I have a great fondness for people who stumble upon important artifacts while out puttering around the garden or pasture,  and who then report their treasure to the authorities.  First of all, these accidental discoveries always open up the tantalizing possibility that any one of us could unearth something really crucial to archaeology while digging a new flower bed,  say, or putting in a  garage–especially if you live in the British Isles.   Moreover, people who find these dirt-crusted marvels often say really wonderful things to reporters,  quite off the cuff. Mr. Mackenzie, a former skipper,  admitted with modest pride,  for example,  to having ” some knowledge on anchors.”  He then went on to lay out his argument for the anchor being of Viking origin.  ” The metalwork,” he said, ” is totally different from the modern anchors.  It felt like a blacksmith had hammered it.  On the internet I saw a picture of a Viking anchor and it looked exactly the same as mine.”

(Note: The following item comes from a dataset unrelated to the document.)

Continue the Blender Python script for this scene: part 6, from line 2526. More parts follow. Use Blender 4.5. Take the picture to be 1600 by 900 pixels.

Whether or not this will prove to be a Viking anchor,  however, remains to be seen.  Viking ship experts will want to take a very close look at the evidence before making any pronouncements.  But a Viking find of this nature would be very important for the Isle of Skye. History tells us that the Norse were a major presence on this North Atlantic  island from the 9th to the mid-13th century A.D.   Indeed,  there’s an absolutely fabulous line from a 13th century Norse saga,  Heimskringla,  about an ancient battle in Skye:    “The hunger battle-birds were filled in Skye with blood of foemen killed.”

But for all the long Norse presence on  Skye,  rather few Norse artifacts have yet turned up.  I sincerely hope,  for the sake of all Norse historians and archaeologists and all the Hebrideans who take such pride in their Norse heritage,  that Mr. Mackenzie is right about the Viking anchor.